If Microsoft wants to challenge Google on Google’s own turf, it has to be done here. MSN adCenter has been in a closed beta since late 2005, which means that Microsoft is giving some serious thought to its development. Consumers increasingly expect their web services to be free, and advertising is one of the few ways to generate revenue from a free online service.

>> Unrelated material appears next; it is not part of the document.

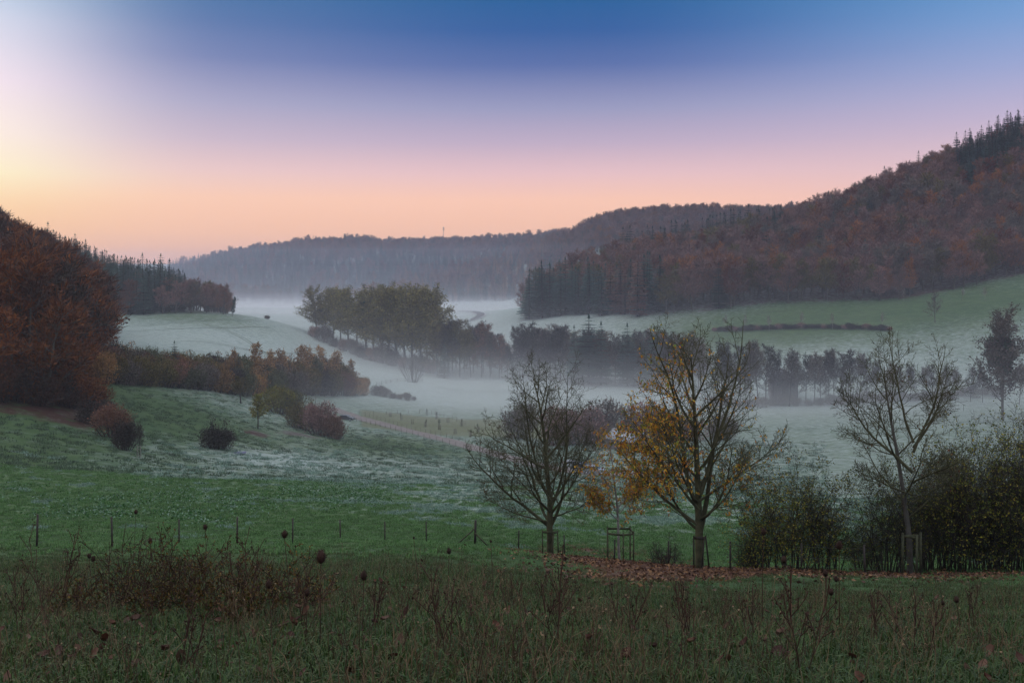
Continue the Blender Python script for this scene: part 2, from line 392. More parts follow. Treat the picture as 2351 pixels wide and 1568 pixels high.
def cards(rng, C, Dn, length, width, spread=0.5, bend=True):
    """leaf-like quads: rhombi starting at C growing along Dn. returns V,Q"""
    n = len(C); Dn = Dn + rng.normal(0, spread, (n, 3)); Dn /= np.linalg.norm(Dn, axis=1, keepdims=True) + 1e-9
    s = rng.normal(0, 1, (n, 3)); s -= (s * Dn).sum(1, keepdims=True) * Dn; s /= np.linalg.norm(s, axis=1, keepdims=True) + 1e-9
    L = (length * rng.uniform(.6, 1.3, n))[:, None]; W = (width * rng.uniform(.6, 1.3, n))[:, None]
    a = C; b = C + Dn * L * .5 + s * W * .5; c = C + Dn * L; d = C + Dn * L * .5 - s * W * .5
    V = np.stack([a, b, c, d], 1).reshape(-1, 3); Q = np.arange(n * 4).reshape(-1, 4)
    return V, Q
def sample_on(rng, br, lvls, n):
    """random points and directions along branches of the given levels"""
    B = [(P, lv) for P, R, lv in br if lv in lvls]
    Ls = np.array([np.linalg.norm(P[-1] - P[0]) for P, _ in B]); k = rng.choice(len(B), n, p=Ls / Ls.sum())
    C = np.zeros((n, 3)); D = np.zeros((n, 3)); t = rng.uniform(.15, 1, n)
    for i in range(n):
        P = B[k[i]][0]; f = t[i] * (len(P) - 1); j = min(int(f), len(P) - 2)
        C[i] = P[j] + (P[j + 1] - P[j]) * (f - j); D[i] = nrm(P[j + 1] - P[j])
    return C, D

# bark
BARK_D = mat_plain("bark_dark", (.040, .034, .028), .9, .35, 5)
BARK_M = mat_plain("bark_mossy", (.070, .068, .036), .9, .45, 3)
BARK_G = mat_plain("bark_grey", (.085, .078, .066), .9, .3, 3)
BARK_P = mat_plain("bark_pale", (.22, .20, .18), .8, .4, 4)

class Proto:
    """a kind of tree: shared trunk mesh and crown meshes"""
    def __init__(s, name, trunk, crown, h): s.name, s.trunk, s.crown, s.h = name, trunk, crown, h; s.whole = None
def recolour(me, mat, name):
    m2 = me.copy(); m2.name = name; m2.materials.clear(); m2.materials.append(mat); return m2

def beech(seed, h=22.0, n=2300, width=1.0, leafy=0.35, low=.12):
    """round wood-edge broadleaf with fine twigs and some leaves; unit height h"""
    rng = np.random.default_rng(seed)
    br = grow(rng, (0, 0, 0), (rng.normal(0, .03), rng.normal(0, .03), 1), h * .86, h * .014, 2, (22, 9), (.36 * width, .42), (62, 48), (.02, .10, .06), (.04, .13, .16), t0=(low + .08, .2, .2), seg=h * .09)
    C, D = sample_on(rng, br, (1, 2), n)
    zc = C[:, 2].max()
    D = D * .7 + np.array([0, 0, .55])
    k = rng.random(n) < leafy
    V1, Q1 = cards(rng, C[k] + rng.normal(0, .45, (k.sum(), 3)), D[k], .62, .42, .9)
    V2, Q2 = cards(rng, C[~k], D[~k], 1.9, .17, .45)
    V = np.concatenate([V1, V2]); Q = np.concatenate([Q1, Q2 + len(V1)])
    tr = branches_mesh(br, "beech_trunk", BARK_G, (6, 4, 3), rmin=.05)
    return Proto("beech", tr, make_mesh("beech_crown", V, Q), h)
def conifer(seed, h=25.0, R=3.4, whorls=30, droop=.35, dens=9, taper=.85, blade=1.0, low=.04):
    rng = np.random.default_rng(seed); V = []; T = []; n = 0
    for k in range(whorls):
        t = low + (1 - low) * (k + rng.uniform(0, .8)) / whorls; z = h * t; r = R * (1 - t) ** taper * (1 if t > low + .1 else .75) + .15
        m = max(4, int(dens * (1 - t * .55))); a0 = rng.uniform(0, 6.28)
        for j in range(m):
            a = a0 + j * 6.283 / m + rng.normal(0, .2); rr = r * rng.uniform(.65, 1.2); dz = -droop * rr * rng.uniform(.5, 1.3) + .06 * rr
            dr = np.array([math.cos(a), math.sin(a), 0]); sd = np.array([-math.sin(a), math.cos(a), 0])
            p0 = np.array([0, 0, z]); nb = 6
            for q in range(nb):
                s0 = q / nb; c = p0 + dr * rr * s0 + np.array([0, 0, dz * s0 ** 1.4 + .10 * rr * s0 * s0])
                w = (.34 * rr * (1 - s0 * .75) + .12) * blade; ln = rr / nb * 1.7
                for sg in (-1, 1):
                    tip = c + dr * ln * .9 + sd * sg * w + np.array([0, 0, -w * rng.uniform(.15, .75)])
                    V += [c, c + dr * ln + np.array([0, 0, .03]), tip]; T.append((n, n + 1, n + 2)); n += 3
    # leader
    for q in range(6):
        a = q * 1.05; V += [(0, 0, h * .93), (.28 * math.cos(a), .28 * math.sin(a), h * .955), (0, 0, h * 1.02)]; T.append((n, n + 1, n + 2)); n += 3
    mb = MB(); mb.tube([(0, 0, -.3), (0, 0, h * .5), (0, 0, h * .97)], [h * .012, h * .008, .03], 6)
    return Proto("conifer", mb.mesh("conifer_trunk", BARK_D), make_mesh("conifer_crown", np.array(V), None, T), h)

# crown colours: twig and leaf tints; the left wood's set also has edge shade painted in
M_RUSSET = mat_leaf("twigs_russet", [(.11, .058, .044), (.19, .090, .060), (.15, .074, .054), (.27, .125, .068)])
M_PURPLE = mat_leaf("twigs_purple", [(.14, .085, .080), (.215, .122, .108), (.17, .10, .088), (.27, .15, .115)])
M_ORANGE = mat_leaf("leaves_orange", [(.14, .050, .018), (.26, .095, .025), (.19, .068, .022), (.34, .15, .035)])
M_OLIVE = mat_leaf("leaves_olive", [(.060, .052, .018), (.12, .095, .025), (.085, .068, .022), (.19, .14, .035)])
M_GREYTW = mat_leaf("twigs_grey", [(.080, .066, .056), (.135, .112, .092), (.105, .086, .072), (.17, .14, .112)])
M_REDDISH = mat_leaf("leaves_red", [(.075, .022, .015), (.13, .036, .018), (.095, .028, .015), (.17, .055, .022)])
M_DARKTW = mat_leaf("twigs_dark", [(.022, .018, .018), (.040, .032, .028), (.030, .024, .022), (.055, .042, .034)])
M_SPRUCE = mat_leaf("needles_spruce", [(.010, .028, .022), (.020, .048, .034), (.014, .036, .028), (.030, .062, .042)])
M_FIRB = mat_leaf("needles_bluegreen", [(.026, .062, .050), (.044, .092, .072), (.034, .076, .060), (.060, .115, .088)])
M_LARCH = mat_leaf("needles_larch", [(.17, .075, .025), (.30, .14, .05), (.23, .10, .035), (.38, .19, .065)])
M_PINKLARCH = mat_leaf("needles_faded_larch", [(.14, .070, .052), (.20, .10, .075), (.17, .085, .062), (.25, .13, .09)])
M_POPLAR = mat_leaf("leaves_poplar", [(.085, .085, .034), (.20, .17, .055), (.135, .125, .042), (.32, .25, .075)])
M_BIRCH = mat_leaf("leaves_birch", [(.20, .10, .035), (.34, .18, .06), (.26, .14, .05), (.42, .24, .08)])
M_MISTLE = mat_leaf("mistletoe_leaves", [(.018, .034, .020), (.034, .058, .030), (.045, .07, .035)])
M_WILLOW = mat_leaf("leaves_willow", [(.045, .055, .028), (.085, .090, .045), (.06, .070, .034), (.12, .12, .055)])
M_HEDGE = mat_leaf("leaves_hedge", [(.026, .042, .012), (.060, .085, .018), (.095, .105, .022), (.19, .18, .028)], transl=.2)
M_SHRUBY = mat_leaf("leaves_shrub_yellow", [(.07, .095, .018), (.16, .18, .028), (.22, .16, .028), (.34, .30, .04)], transl=.2)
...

Microsoft: past and future
Microsoft’s past attempts at integrating online data and services failed not because of a lack of vision, but because of a lack of technology. It was something no one had ever done before, so there were no standards, and no competition to drive development forward. It’s only now that technologies and web standards have been developed and pioneered by others that Microsoft can realize their original vision for the Internet, making the gap between online and offline data seamless and invisible. And it’s Microsoft’s offline core that will cause them to succeed online.